■ What this task involves
Go through the material below and report how many lines contain "were". Give only the number.

■ Stored data
==================================================

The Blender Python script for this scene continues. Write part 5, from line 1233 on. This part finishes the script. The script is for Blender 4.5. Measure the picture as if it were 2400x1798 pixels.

==================================================

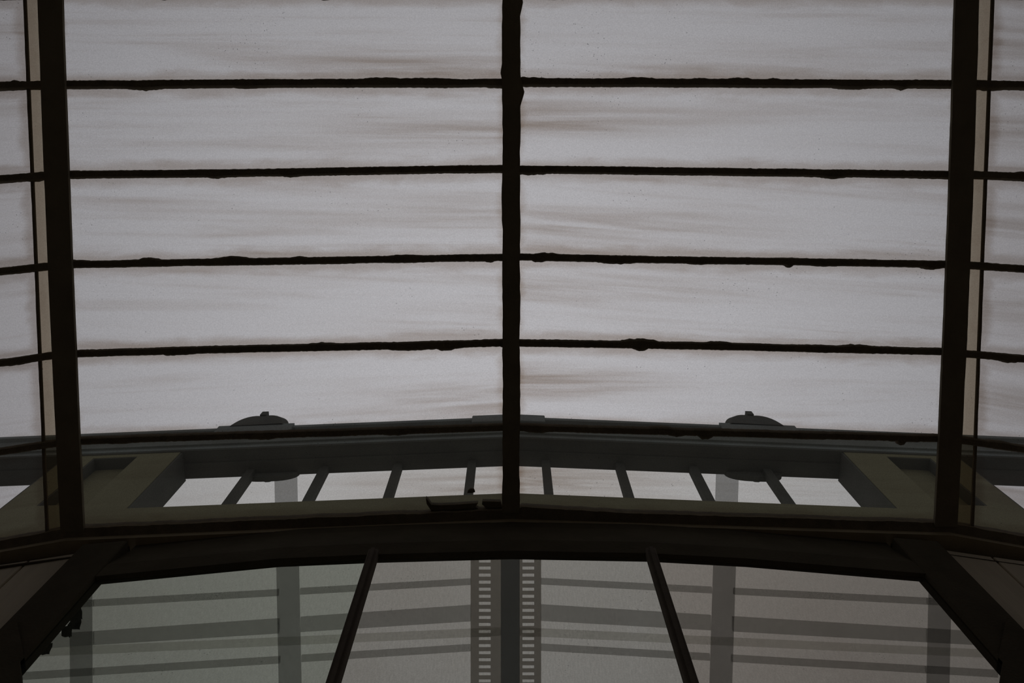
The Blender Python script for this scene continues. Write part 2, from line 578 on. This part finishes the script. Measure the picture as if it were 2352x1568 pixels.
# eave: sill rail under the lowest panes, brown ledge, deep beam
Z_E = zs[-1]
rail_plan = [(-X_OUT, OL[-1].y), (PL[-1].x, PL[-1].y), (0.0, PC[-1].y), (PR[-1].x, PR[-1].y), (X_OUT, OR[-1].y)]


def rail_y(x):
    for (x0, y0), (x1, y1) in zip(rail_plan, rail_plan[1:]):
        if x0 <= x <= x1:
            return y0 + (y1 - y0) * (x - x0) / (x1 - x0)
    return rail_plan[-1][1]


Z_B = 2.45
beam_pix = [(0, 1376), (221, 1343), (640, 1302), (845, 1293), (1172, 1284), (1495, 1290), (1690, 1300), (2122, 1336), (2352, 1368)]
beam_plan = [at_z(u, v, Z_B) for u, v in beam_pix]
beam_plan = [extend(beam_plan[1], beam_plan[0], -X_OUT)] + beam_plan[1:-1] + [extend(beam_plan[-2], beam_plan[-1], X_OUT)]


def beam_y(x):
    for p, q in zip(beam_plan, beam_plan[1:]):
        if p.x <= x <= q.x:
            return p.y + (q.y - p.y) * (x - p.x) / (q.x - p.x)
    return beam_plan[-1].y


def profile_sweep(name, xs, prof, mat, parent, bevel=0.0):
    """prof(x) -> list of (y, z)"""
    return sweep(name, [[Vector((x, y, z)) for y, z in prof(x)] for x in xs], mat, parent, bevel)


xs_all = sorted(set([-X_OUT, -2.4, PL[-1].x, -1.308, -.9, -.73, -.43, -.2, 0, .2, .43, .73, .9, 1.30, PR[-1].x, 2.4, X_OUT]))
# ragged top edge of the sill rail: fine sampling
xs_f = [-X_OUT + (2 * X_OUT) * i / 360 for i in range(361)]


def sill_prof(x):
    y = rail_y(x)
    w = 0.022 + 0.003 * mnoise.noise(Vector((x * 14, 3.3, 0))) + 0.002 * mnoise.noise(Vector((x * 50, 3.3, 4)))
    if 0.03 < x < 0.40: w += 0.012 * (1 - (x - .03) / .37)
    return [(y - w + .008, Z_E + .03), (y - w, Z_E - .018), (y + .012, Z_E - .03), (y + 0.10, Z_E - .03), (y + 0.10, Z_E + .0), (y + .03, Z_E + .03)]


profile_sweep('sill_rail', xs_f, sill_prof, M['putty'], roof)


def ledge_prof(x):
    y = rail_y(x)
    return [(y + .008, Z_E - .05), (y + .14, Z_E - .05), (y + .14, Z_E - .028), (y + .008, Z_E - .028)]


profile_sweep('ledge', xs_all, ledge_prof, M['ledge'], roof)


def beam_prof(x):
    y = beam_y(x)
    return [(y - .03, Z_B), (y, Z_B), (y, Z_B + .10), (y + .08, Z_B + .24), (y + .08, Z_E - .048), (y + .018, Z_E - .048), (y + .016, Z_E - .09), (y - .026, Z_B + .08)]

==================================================

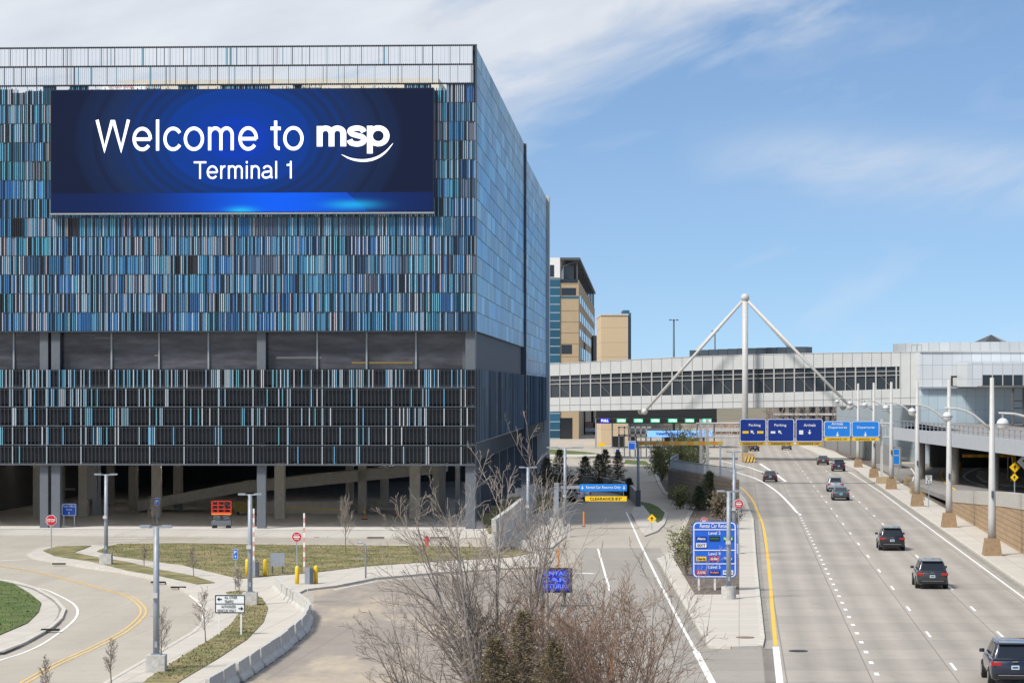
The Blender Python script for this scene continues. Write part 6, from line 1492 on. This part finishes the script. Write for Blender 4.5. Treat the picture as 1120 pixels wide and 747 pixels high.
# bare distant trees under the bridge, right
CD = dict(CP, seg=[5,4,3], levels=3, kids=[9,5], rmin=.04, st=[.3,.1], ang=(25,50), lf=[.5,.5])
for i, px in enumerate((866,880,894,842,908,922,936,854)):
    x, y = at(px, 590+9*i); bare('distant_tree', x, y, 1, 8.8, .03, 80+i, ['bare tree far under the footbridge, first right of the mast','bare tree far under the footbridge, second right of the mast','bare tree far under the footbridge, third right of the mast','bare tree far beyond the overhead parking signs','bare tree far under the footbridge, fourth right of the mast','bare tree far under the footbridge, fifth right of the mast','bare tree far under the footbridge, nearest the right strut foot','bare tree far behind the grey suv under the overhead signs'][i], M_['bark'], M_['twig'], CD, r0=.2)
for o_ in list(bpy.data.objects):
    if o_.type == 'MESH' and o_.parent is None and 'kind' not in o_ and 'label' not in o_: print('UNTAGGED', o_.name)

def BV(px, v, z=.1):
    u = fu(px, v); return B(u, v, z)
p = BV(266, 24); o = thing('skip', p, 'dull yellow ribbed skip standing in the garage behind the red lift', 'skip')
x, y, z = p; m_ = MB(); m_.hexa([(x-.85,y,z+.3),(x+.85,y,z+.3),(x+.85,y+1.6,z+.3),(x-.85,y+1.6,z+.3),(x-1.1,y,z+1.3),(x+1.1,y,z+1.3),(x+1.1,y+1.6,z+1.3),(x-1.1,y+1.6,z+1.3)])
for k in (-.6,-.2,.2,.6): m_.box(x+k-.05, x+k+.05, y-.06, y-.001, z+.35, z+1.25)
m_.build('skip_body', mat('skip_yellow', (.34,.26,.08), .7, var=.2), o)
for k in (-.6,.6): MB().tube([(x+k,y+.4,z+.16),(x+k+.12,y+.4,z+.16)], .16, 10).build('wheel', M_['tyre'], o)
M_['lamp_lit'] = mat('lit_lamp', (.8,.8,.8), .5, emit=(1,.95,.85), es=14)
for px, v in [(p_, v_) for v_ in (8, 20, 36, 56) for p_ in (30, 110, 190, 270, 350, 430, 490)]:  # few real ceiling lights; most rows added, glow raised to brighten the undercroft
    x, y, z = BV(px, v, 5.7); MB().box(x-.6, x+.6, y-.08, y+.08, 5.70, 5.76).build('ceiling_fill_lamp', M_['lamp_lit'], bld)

==================================================

■ Written answer
2